Based on Facebook, most folks spent Memorial Weekend 2015 either at a wedding or at the beach. Me? I did both. That weekend I was stationed at Pauley’s Island, South Carolina. In early colonial days, the island was a summer refuge from malaria-carrying mosquitos that came to America on slave ships. Today the island is a refuge from coked up rednecks at Myrtle Beach. As you might expect, the economy runs on hammocks.
The wedding that weekend was set in the serene Brookgreen Gardens, beneath a canopy of Spanish moss. My girlfriend and I got lost, finally stumbling upon the entrance of the wedding a handful of minutes past the start time. We walked down the isle, with guests some forty yards away, seated and watching. A small bit of music from a cello and violin has started. The officiant and groom are at the alter. We are the procession’s hors d’oeuvres.
We sit at the last seats available – a second row view reserved for “Family.” No word yet on those folks’ whereabouts. The wedding party comes out and the bride has far too many bridesmaids, so one groomsman is balancing two girls. He winks at someone. The bride is ready for her big reveal and one of the bridesmaids moves to the microphone. The song: “Such Great Heights.”
At first thought, this is perfect. It’s a meaningful song for this romance and certainly worth more than the overstuffed “Canon in D.” The couple here met at Cambridge and have since spent months at a time separated by the Atlantic. A love of longing and distance is central to the song. It’s perfect.

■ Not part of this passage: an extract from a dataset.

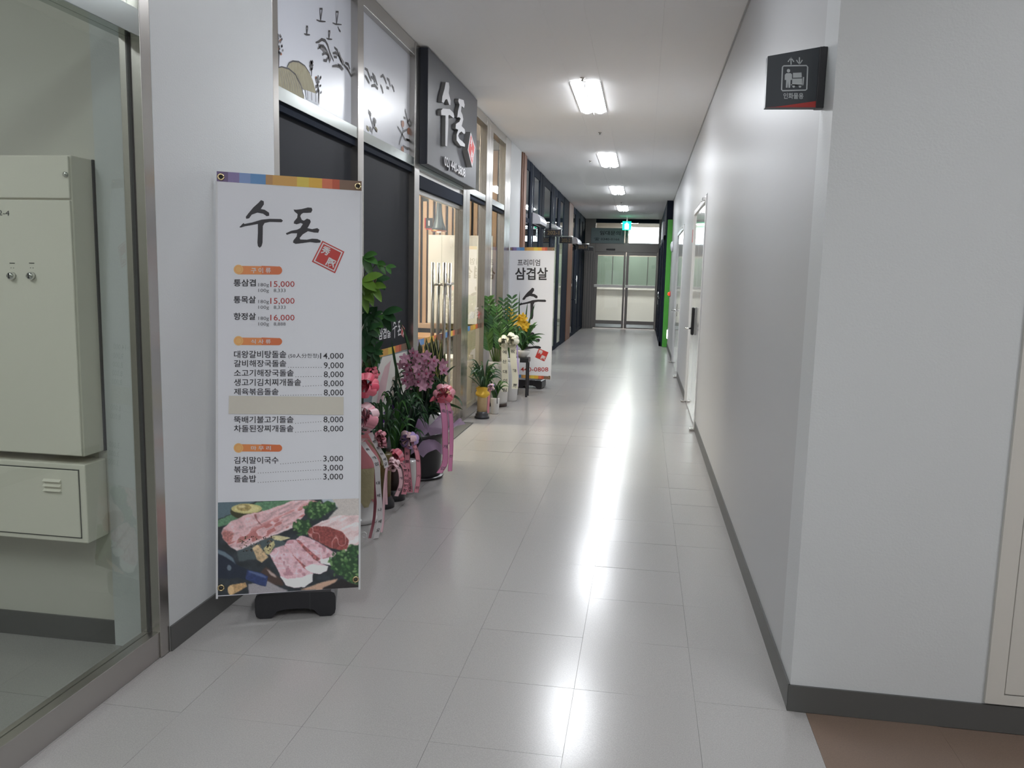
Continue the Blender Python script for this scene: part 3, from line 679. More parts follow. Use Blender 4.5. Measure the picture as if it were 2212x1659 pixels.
# ------------------------------------------------------------------ sign box over the restaurant door
t = thing('shop_sign', (XL, 7.0, 2.27), 'dark grey shop sign box with raised pale lettering and red seal, above the glass door', 'shop sign')
y0s, y1s, xf = 6.11, 7.92, -1.66
obj('box', G().box(XL, xf, y0s, y1s, 2.275, 3.118, 'sign_side', c=.002), t)
obj('face', G().box(xf, xf+.002, y0s+.004, y1s-.004, 2.279, 3.114, 'sign_face'), t)
def sp(zx, zy, x=xf): return atX(880+zx/4.366, 80+zy/4.366, x)
SU1 = [(362, 425), (390, 430), (396, 470), (390, 530), (408, 600), (406, 642), (395, 640), (375, 585), (358, 590), (343, 622), (325, 612), (330, 560), (350, 490)]
SU2 = [(318, 692), (335, 675), (400, 680), (435, 715), (443, 750), (436, 765), (400, 735), (387, 738), (385, 850), (375, 1032), (358, 1025), (360, 740), (320, 735)]
DON = [(485, 580), (530, 595), (540, 640), (535, 670), (512, 650), (505, 700), (520, 735), (527, 775), (512, 840), (540, 870), (546, 905), (535, 915), (510, 890), (490, 905), (478, 930), (490, 960), (520, 985), (543, 1010), (543, 1035), (500, 1025), (465, 975), (465, 920), (480, 875), (455, 862), (458, 820), (490, 800), (503, 770), (490, 755), (470, 758), (478, 700), (492, 640), (480, 605)]
for poly in (SU1, SU2, DON):
    g = G(); P = [sp(*p, x=xf+.034) for p in poly]; P = [Vector((xf+.002, q.y, q.z)) for q in P]
    poly_raised(g, P, NX, .032, 'letter_white', 'letter_side'); obj('raised_letter', g, t)
g = G(); P = [Vector((xf+.002, q.y, q.z)) for q in [sp(*p, x=xf+.05) for p in [(595, 895), (636, 1040), (609, 1230), (568, 1065)]]]
poly_raised(g, P, NX, .05, 'print_white', 'letter_side')
c_ = sum(P, Vector())/4; P2 = [c_+(p-c_)*.84+NX*.051 for p in P]; poly_on(g, P2, 'stamp_red')
def bil(u, v): return P2[0].lerp(P2[1], u).lerp(P2[3].lerp(P2[2], u), v)+NX*.001
text(g, '秀', bil(.08, .08), bil(.48, .08), bil(.08, .48), 'print_white', .02); text(g, '豚', bil(.5, .5), bil(.92, .5), bil(.5, .92), 'print_white', .02)
obj('raised_seal', g, t)
g = G(); q = [sp(*p, x=xf+.02) for p in [(350, 1118), (545, 1243), (352, 1238)]]; q = [Vector((xf+.002, a.y, a.z)) for a in q]
text(g, '02) 440-0808', q[0], q[1], q[2], 'letter_white', .02, .018, NX, 'chrome'); obj('raised_number', g, t)

# ------------------------------------------------------------------ dark shopfronts further on
struct('trim_2', G().box(-1.85, XL+.02, 11.22, 11.62, 0, ZC-.005, 'wood_trim', c=.006).box(XL+.02, XL+.03, 11.30, 11.36, 0, ZC-.005, 'wood_trim'), 'brown wooden trim post beyond the pale wall pier')
struct('trim_3', G().box(-1.85, XL+.01, 18.45, 19.5, 0, ZC-.005, 'wood_trim', c=.006), 'brown wooden trim post farther down the corridor')
w = thing('window_3', (XL, 15, 0), 'dark framed shopfront between the two brown posts', None, kind='structure')
fr = [(11.62, 11.68), (12.15, 12.36), (12.40, 12.6), (13.3, 13.55), (13.6, 13.9), (14.95, 15.25), (15.3, 15.7), (16.15, 16.6), (17.35, 18.45)]
for a, b in fr: obj('post', G().box(-1.86, XL, a, b, 0, ZC-.005, 'navy_frame', c=.003), w)
obj('transom_rail', G().box(-1.86, XL-.006, 11.62, 18.45, 2.235, 2.30, 'navy_frame', c=.003), w)
obj('top_rail', G().box(-1.86, XL-.006, 11.62, 18.45, 2.98, ZC-.005, 'navy_frame', c=.003), w)
obj('bottom_rail', G().box(-1.86, XL-.006, 11.62, 18.45, 0, .09, 'navy_frame', c=.003), w)
gl = [(11.68, 12.15), (12.6, 13.3), (13.9, 14.95), (15.7, 16.15), (16.6, 17.35)]
for k, (a, b) in enumerate(gl):
    obj('transom_pane', G().box(-1.738, -1.734, a, b, 2.30, 2.98, 'glass_clear'), w)
    obj('pane', G().box(-1.738, -1.734, a, b, .09, 2.235, 'glass_frost' if k > 2 else 'glass_clear'), w)
for a in (12.375, 15.27): obj('chrome_strip', G().box(-1.75, XL+.004, a, a+.018, .1, ZC-.01, 'stainless_bright'), w)
w = thing('window_4', (XL, 21.5, 0), 'dark framed shopfront beyond the farther brown post', None, kind='structure')
for a, b in ((19.5, 19.62), (20.3, 21.3), (21.7, 22.4), (22.8, YE)): obj('post', G().box(-1.86, XL, a, b, 0, ZC-.005, 'navy_frame', c=.003), w)
for z0, z1 in ((0, .09), (2.235, 2.30), (2.98, ZC-.005)): obj('rail', G().box(-1.86, XL-.006, 19.5, YE, z0, z1, 'navy_frame'), w)
for a, b in ((19.62, 20.3), (21.3, 21.7), (22.4, 22.8)): obj('pane', G().box(-1.738, -1.734, a, b, .09, 2.98, 'glass_clear'), w)
obj('pull_handle', G().tube([(XL+.06, 20.38, .8), (XL+.06, 20.38, 1.5)], .014, 'stainless_bright').tube([(XL+.06, 20.38, .9), (XL, 20.38, .9)], .008, 'stainless_bright').tube([(XL+.06, 20.38, 1.4), (XL, 20.38, 1.4)], .008, 'stainless_bright'), w)
struct('wall_left', G().box(-3.4, -3.3, 10.5, 23.66, 0, ZC, 'room_dark').box(-3.3, -1.86, 19.0, 19.1, 0, ZC, 'room_wall').box(-3.3, -1.86, 23.6, 23.8, 0, ZC, 'room_dark'), 'dim walls inside the dark framed shops')
room_light(-2.6, 16.6, (.9, 1.0, .85, 1), 34, 'cool panel light inside the dark framed shop', .6)  # unseen lamp added so the shop glass does not read black
room_light(-2.6, 12.9, (.95, 1.0, .95, 1), 34, 'second panel light inside the dark framed shop', .6)  # another unseen lamp added to lighten the nearer shop panes

# air curtains and projecting number signs above those doors
def air_curtain(y0, y1, z, lab):
    t = thing('air_curtain', (XL, (y0+y1)/2, z), lab, 'air curtain', 'white units above the dark shop doors')
    T = Matrix.Translation((XL, y0, z)) @ Matrix.Diagonal((.75, 1, .85, 1))
    obj('cover', G().prism([(0, 0), (.15, 0), (.165, .05), (.15, .11), (.10, .17), (0, .20)], y1-y0, 'white_plastic', T=T), t)
    obj('outlet_slot', G().box(XL+.04, XL+.12, y0+.05, y1-.05, z-.004, z, 'seam'), t)
    obj('end_cap', G().prism([(0, 0), (.15, 0), (.165, .05), (.15, .11), (.10, .17), (0, .20)], .004, 'white_plastic', T=Matrix.Translation((XL, y0-.004, z)) @ Matrix.Diagonal((.75, 1, .85, 1))), t)
air_curtain(12.5, 13.3, 2.25, 'white air curtain above the nearest dark framed door'); air_curtain(15.0, 15.85, 2.25, 'white air curtain above the second dark framed door'); air_curtain(19.6, 20.9, 2.25, 'white air curtain above the farthest dark framed door')
def number_sign(y, x0, x1, z0, z1, s, lab):
    t = thing('room_number_sign', ((x0+x1)/2, y, z0), lab, 'sign', 'projecting number signs on the left')
    obj('panel', G().box(x0+.01, x1-.01, y, y+.02, z0, z1, 'black_plastic', c=.003), t)
    obj('bracket', G().tube([(XL, y+.01, z1+.015), (x1, y+.01, z1+.015), (x1, y+.01, z0-.02)], .008, 'stainless_bright').tube([(x0, y+.01, z1+.015), (x0, y+.01, z0-.02)], .008, 'stainless_bright'), t)
    if s:
        g = G(); text(g, s, (x0+.05, y-.001, z1-.025), (x1-.04, y-.001, z1-.025), (x0+.05, y-.001, z0+.025), 'gold_letter', .02); obj('lettering', g, t)
number_sign(13.6, -1.67, -1.38, 2.12, 2.235, '202-1', 'black number sign reading 202-1, nearest of the projecting signs')
number_sign(15.9, -1.66, -1.40, 2.10, 2.22, '202-2', 'black number sign reading 202-2, second of the projecting signs')
number_sign(20.0, -1.66, -1.36, 2.13, 2.25, '202-3', 'black number sign beside the farther brown post')
number_sign(22.4, -1.64, -1.40, 2.18, 2.27, None, 'black number sign nearest the end doors')

# ------------------------------------------------------------------ right side far: green board, alarm, fixtures
t = tag(obj('green_board', G().box(.45, XR-.002, 17.86, 17.995, 0, 2.72, 'green_paint', c=.004)), 'tall narrow bright green board at the far right', 'board')
p = atX(1446, 635, XR-.0)
t = thing('alarm_lamp', (XR, 17.2, 1.2), 'small red alarm lamp on the right wall by the green board', 'alarm lamp')
p = Vector((XR, 17.2, 1.16)); T = Matrix.Translation(p) @ Matrix.Rotation(-PI/2, 4, 'Y')
obj('base', G().lathe((0, 0, 0), [(.06, 0), (.06, .015)], 'red_paint', 16, T=T), t); obj('lens', G().lathe((0, 0, 0), [(.035, .015), (.035, .04), (.02, .055)], 'red_lamp', 16, T=T), t)
p = Vector((XR, 17.0, 2.12)); T = Matrix.Translation(p) @ Matrix.Rotation(-PI/2, 4, 'Y')
t = thing('wall_speaker', p, 'round white speaker high on the right wall', 'speaker')
obj('rim', G().lathe((0, 0, 0), [(.11, 0), (.11, .02), (.09, .04)], 'white_plastic', 20, T=T), t); obj('grille', G().lathe((0, 0, 0), [(.085, .04), (.05, .055)], 'sign_grey', 20, T=T), t)
t = thing('night_light', (XR, 17.4, .3), 'small lit white lamp low beside the green board', 'wall lamp')
obj('base', G().box(XR-.012, XR, 17.32, 17.5, .2, .42, 'white_plastic', c=.003), t); obj('lens', G().box(XR-.03, XR-.012, 17.34, 17.48, .22, .40, 'exit_white', c=.006), t)
t = thing('emergency_light', (.42, 19.0, 2.4), 'white wall mounted emergency light behind the green board', 'emergency light')
obj('body', G().box(.36, .42, 18.9, 19.3, 2.35, 2.75, 'white_plastic', c=.01), t); obj('bracket', G().box(.41, .42, 18.95, 19.25, 2.3, 2.35, 'sign_grey'), t)
w = thing('window_5', (.42, 21, 0), 'dark framed shopfront at the far right beside the end doors', None, kind='structure')
for a, b in ((18.05, 18.5), (19.7, 20.0), (21.3, 21.6), (23.2, YE)): obj('post', G().box(.385, .42, a, b, 0, 2.4, 'navy_frame'), w)
for z0, z1 in ((0, .1), (2.3, 2.4)): obj('rail', G().box(.388, .42, 18.05, YE, z0, z1, 'navy_frame'), w)
for a, b in ((18.5, 19.7), (20.0, 21.3), (21.6, 23.2)): obj('pane', G().box(.405, .415, a, b, .1, 2.3, 'black_gloss'), w)
obj('pull_handle', G().tube([(.36, 20.1, .85), (.36, 20.1, 1.15)], .014, 'stainless_bright').tube([(.36, 20.1, 1.0), (.4, 20.1, 1.0)], .01, 'stainless_bright'), w)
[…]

However, also central to the song is Ben Gibbard’s layering of vocals in each verse. As one line ends, the next has already begun, usually with the run-on “And.” It’s a deceptively hard song to sing at any tempo; Iron & Wine’s slow-mo version also weaves together vocals. What ends up happening is a traffic jam of words for this poor bridesmaid. Breathless, she decided to just skip the ends of lines and nail the next stanza’s opening. This is what her notes must have looked like:
And I have to speculate
That God himself did make
Us into corresponding shapes
Like puzzle pieces from the clayAnd true, it may seem like a stretch,
But its thoughts like this that catch
My troubled head when you’re away
When I am missing you to death
Thankfully, I believe it was distracting for me alone.
Another quick music note for weddings: don’t pay for a DJ. Save it. Buy better drinks. Buy a better wedding suite. Whatever you save your money on, it’ll be worth it. As long as you have a capable MC (in this case, a brother) and an iPod, you’re fine.
This was the first wedding I’ve been to, that I can remember, that didn’t slow-pitch the usual jams: The Macarena, Shout, James Taylor. Instead it was music that actually meant something to the married couple, including a FIRE pop-punk section: Jimmy Eat World, Blink-182, Weezer. Not only is it hilarious watching retirees try to swing dance to “All The Small Things,” the playlist provided character to what is often a Chinese menu event.